Me too, Farmchick! Yellow cornmeal just looks right to me. I never did like the white version but I know many people who will only use it.

Steve Ferendo said...

I prefer it not sweet. My mother always made it and dried beans when we had racoon. She could really cook! Thanks for the receipe.

Nance said...

Steve, I never had the racoon! Mama served cornbread, usually, with ham and beans. I've probably missed out on a lot in my life time. lol My Mama never "sugared" her corn bread but she did make it right, Sue, heating the LARD in the cast iron pan and using the yellow coarse corn meal. oh, for the good ol' days.

Angel said...

Sounds easy and totally yummy! I'll have to try this soon. I'm thinking that bacon grease, in place of the oil, would add a yummy layer.

Granny Sue said...

Bacon grease or lard--both would make it taste wonderful! Steve, I've never had raccoon either--what does it taste like? I bet it's not chicken!

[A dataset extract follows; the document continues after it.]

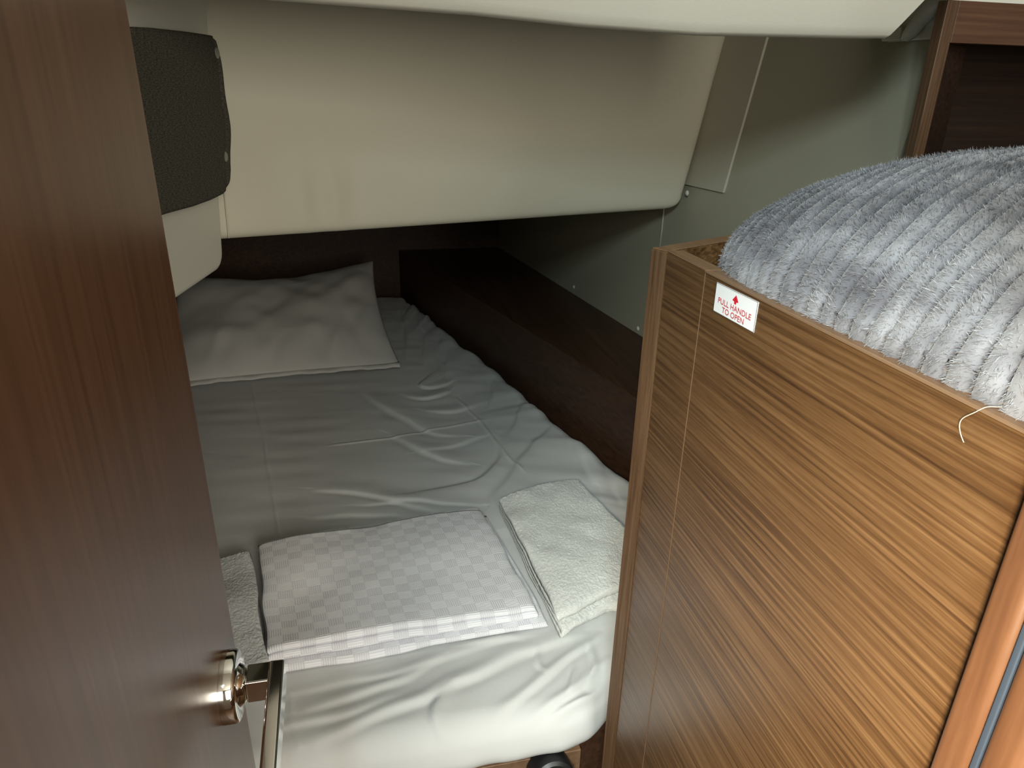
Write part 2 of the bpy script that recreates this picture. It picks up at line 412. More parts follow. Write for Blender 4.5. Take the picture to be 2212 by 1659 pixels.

I'm going to make mine without the sugar and see if I like it that way. The corn meal is sweet anyway with natural sugars so it might not make much difference.

Steve Ferendo said...

Racoon is a dark meat not all that different from bear or groundhog. I wish I had a receipe for you. I left home 42 years ago but I do remember that my mother parboiled or pressured cooked it until tender and then put it in a roasting pan and shoved it in the overn. It was one of my favorite wild meats.

Granny Sue said...

My husband remembers raccoon roast, Steve. He thinks they kept the raccoon for a few weeks to "clean it out." Maybe some other reader can remind us how to prepare raccoon.

Nance said...

ah, shoot! come on . . . I've not had bear or groundhog either , Steve. You, Sue? I've not had squirrel either. I've eaten deer and I've had rabbit . . . that's about it. oh Steve, BTW, do you live in Alaska or points north?

Granny Sue said...

Squirrel and bear, yes. But no groundhog, raccoon, or possum!